Conventional RPL is ill-suited for the Underwater Internet of Things (IoUT), which suffers from severe bandwidth constraints, high propagation latency, dynamic node mobility, and stringent energy limitations. To address these challenges, this paper proposes RL-RPL-UA—a lightweight, RPL-compliant reinforcement learning routing protocol. RL-RPL-UA innovatively embeds a resource-efficient Q-learning agent within each RPL node, enabling autonomous parent selection based solely on local state observations: packet delivery ratio (PDR), buffer occupancy, link quality indicator (LQI), and residual energy. It preserves RPL’s standard message formats and control-plane semantics while introducing a dynamically tunable objective function for real-time environmental adaptation. Evaluated in Aqua-Sim, RL-RPL-UA achieves a 9.2% improvement in packet delivery ratio, a 14.8% reduction in per-packet energy consumption, and extends network lifetime by 80 seconds compared to native RPL. This work establishes a deployable, adaptive intelligent routing paradigm tailored for resource-constrained underwater networks.

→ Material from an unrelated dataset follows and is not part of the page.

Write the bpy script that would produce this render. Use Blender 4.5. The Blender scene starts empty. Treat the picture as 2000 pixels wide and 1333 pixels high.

The Internet of Underwater Things (IoUT) faces major challenges such as low bandwidth, high latency, mobility, and limited energy resources. Traditional routing protocols like RPL, which were designed for land-based networks, do not perform well in these underwater conditions. This paper introduces RL-RPL-UA, a new routing protocol that uses reinforcement learning to improve performance in underwater environments. Each node includes a lightweight RL agent that selects the best parent node based on local information such as packet delivery ratio, buffer level, link quality, and remaining energy. RL-RPL-UA keeps full compatibility with standard RPL messages and adds a dynamic objective function to support real-time decision-making. Simulations using Aqua-Sim show that RL-RPL-UA increases packet delivery by up to 9.2%, reduces energy use per packet by 14.8%, and extends network lifetime by 80 seconds compared to traditional methods. These results suggest that RL-RPL-UA is a promising and energy-efficient routing solution for underwater networks.